ECLI:NL:RBDHA:2024:7699
Rechtbank Den Haag
- Eerste aanleg - enkelvoudig
- Rechtspraak.nl
Proceskostenveroordeling in bestuursrechtelijke zaak betreffende vreemdelingenrecht
Op 15 februari 2024 heeft de Rechtbank Den Haag uitspraak gedaan in een bestuursrechtelijke zaak met zaaknummer NL23.31936. De zaak betreft een verzoek van de eiser, vertegenwoordigd door mr. M.E.M. Jacquemard, om vergoeding van proceskosten. De eiser had eerder beroep aangetekend omdat de Staatssecretaris van Justitie en Veiligheid niet tijdig had beslist op zijn aanvraag. Na een kennisgeving van 23 november 2023 waarin de aanvraag werd ingewilligd, trok de eiser het beroep in en verzocht de rechtbank om vergoeding van de proceskosten.
De rechtbank heeft besloten om partijen niet uit te nodigen voor een zitting, aangezien dit in deze zaak niet noodzakelijk werd geacht. De rechtbank overweegt dat het mogelijk is om een partij de proceskosten van de tegenpartij te laten betalen. De rechtbank heeft vastgesteld dat de proceskosten van de eiser, die door de verweerder moeten worden vergoed, op € 437,50 komen. Dit bedrag is vastgesteld op basis van het Besluit proceskosten bestuursrecht (Bpb), waarbij rekening is gehouden met het inschakelen van een professionele juridische hulpverlener.

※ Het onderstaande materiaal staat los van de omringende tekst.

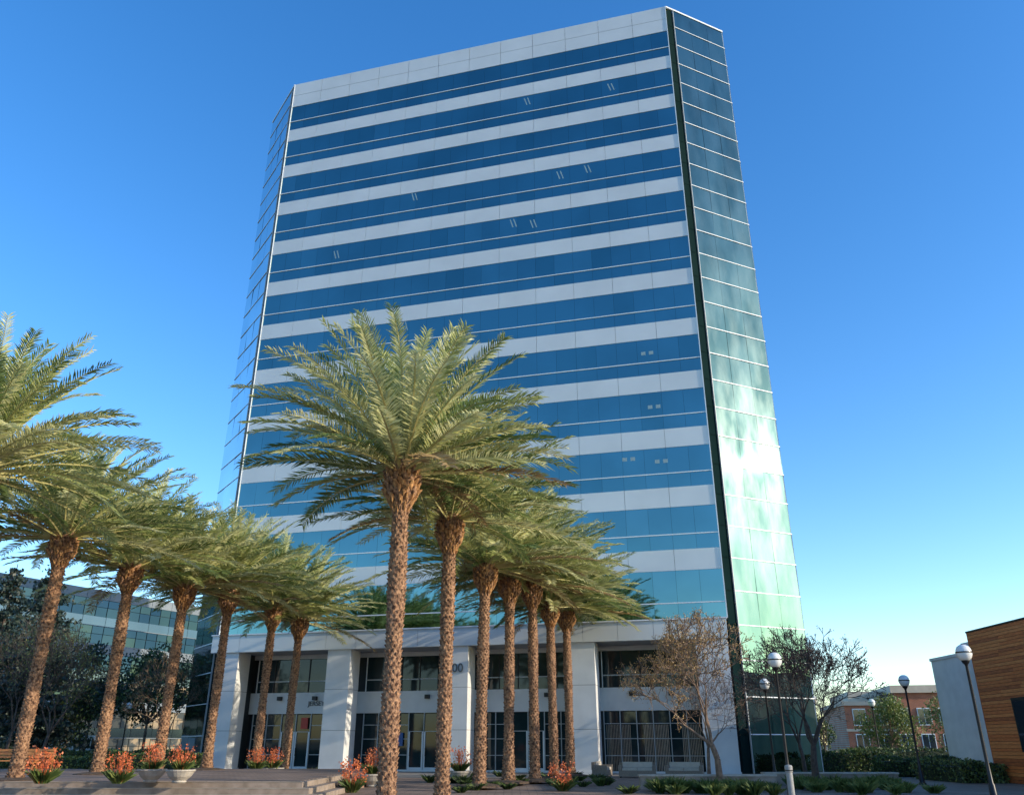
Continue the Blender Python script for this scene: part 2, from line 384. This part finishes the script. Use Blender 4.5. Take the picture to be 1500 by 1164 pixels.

Daarnaast is de rechtbank van oordeel dat de verweerder verplicht is om het door de eiser betaalde griffierecht van € 184,- te vergoeden. De rechtbank hanteert een wegingsfactor van 0,5 voor deze zittingsplaats, in overeenstemming met andere zittingsplaatsen van de Rechtbank Den Haag. De uitspraak is openbaar gemaakt en de eiser is geïnformeerd over de mogelijkheid om in verzet te gaan tegen deze uitspraak binnen zes weken na verzending.